Today, I am going to share a few thoughts that I learned
from our hunting trip to the Missouri Breaks.
The first thought that came to me while cruising around on
the four-wheeler in an area that is bigger than our entire ranch was that I now
understood how those South Dakota ranchers felt during the blizzard. I know that most of South Dakota is not as
rugged as the Missouri Breaks, but as I saw yearling cattle spread out all over
this ranch, I knew that the rancher would have to take several days to gather
them and bring them back home to their winter pasture approximately 20 miles. The storm was tough on
the SD ranchers and they are still dealing with their loss.
My second thought was that even though I was away from
family and friends, memories of them came with me. First let me paraphrase a few comments
because I can’t remember the exact words in each quote.
1.
It was a
successful hunt! I had a great time in the outdoors and came home without the
added work of having to gut, skin and process an animal.
2.
I knew that he had been here before, so I
trusted his driving.
3.
It isn’t the kill that makes the hunt
successful, it is sharing time with a friend and enjoying the outdoors.

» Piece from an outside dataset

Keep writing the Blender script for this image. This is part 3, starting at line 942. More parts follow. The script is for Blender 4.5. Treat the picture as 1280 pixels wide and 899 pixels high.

4. It takes a community to raise a child.
5. “You hit it, I’ll git it!”
I have decided that when looking for deer or elk, it does
take two drivers. One to say, “Keep your
eyes on the road!”
I did come up with a game plan for the next hunt. I decided that next time I was going to take
a lot of friends on my hunt. Here is my
plan: KW (She who rides with elk) will
bring her horse and ride around each creek bottom. (We watched a hunter do
that.) EW will be available to rope the
horns the minute I shoot it so that MS the “You hit it, I’ll git it” man doesn’t
have to carry the meat up those steep embankments.
In all seriousness, this was a very successful hunt for
me. Having lived away from the ranch for
five years while teaching, I became very depressed my last year away. I would have an anxiety attack with the first
flake of snow that I saw thinking that I would not be able to make it home on
the weekend. I have always liked snow,
but I was growing to hate it. I didn’t
want to be snowed out of the ranch and my commitment to my job made me feel
obligated to not be snowed in at the ranch. Those feelings do not heal
overnight or even in a year’s time.
Last year I did not put in for an elk tag. I didn’t want to deal with the stress or
anxiety. This year I grudgingly applied
telling the lady to make sure that I wasn’t drawn for the Missouri Breaks. When the tag arrived in the mailed Chip was jubilant
and I started to head back toward the edge of the pit of depression. I had
decided that this was my last year to even apply for an elk hunt.
The last few months I was becoming agoraphobic to the point
that I was going to mention it to my doctor when I go back in for a blood
pressure test. Chip would go to town, I
would stay home. I was just happier if I never left the place.
Well, October 24th arrived and the day was
beautiful with a great forecast until Sunday evening. Chip and I loaded up the camper and headed
north. I remember praying “Lord, please
make this hunt easy!’ Then I realized that not everything in life is easy. Building a relationship with someone is not
always easy. Continuing to build my
relationship with God takes work on my part.
He is always there waiting, but I neglect to take time for Him. So Chip and I discussed that. It was about a five hour trip and I must
admit that I did take a Lorazepam to help me through the day. We reached our normal camp sight and set up
camp. (I needed some comfort
zone.) We unloaded the four-wheeler and decided to look around for elk.
I had the time of my life.
(I do have to say that the 215+ miles that I walked around our deck
since February sure helped me on this trip.) We walked over to a neat place
where we could sit and just look for miles and miles. We walked up and down
hills and the thought I had was now that I have a Garmin wristband, I need to
walk up the hill to get our mail and then back home to prepare myself for the
next hunt.
On Friday we took the four-wheeler and went west, then south
and then we took the pickup and went into town for an appointment. It was cancelled because the lady called in
sick. So I said hello to one of my past students and we went back out to the
campsite. We sat by the camper and
watched headlights coming toward us from all directions.
The only time that I was stressed was when I thought that I
had to kill an elk. I had a coveted tag,
one that many people have put in for for years and have not been drawn. I had received my second chance. Then I would remember that I was having a
successful hunt because I was truly enjoying myself with my husband. “It isn’t
the kill that makes the hunt successful.”
I am planning on putting in again for an elk tag just so that I can
spend time in that area again. The good news is that I can go with Chip on his
archery hunt and I won’t even have to think about killing an elk.
I have learned to like snow again. I have enjoyed being snowed in a few times on
the ranch already this year. Am I ready
to be mudded in or snowed in up in the Missouri Breaks? Probably not for more than a day or possibly
two. Besides, it was a little chilly up
there between 5 A.M to 8 A.M.
The best times of the hunt were the discussions with my
husband, the four-wheeler rides and enjoying all of God’s creations.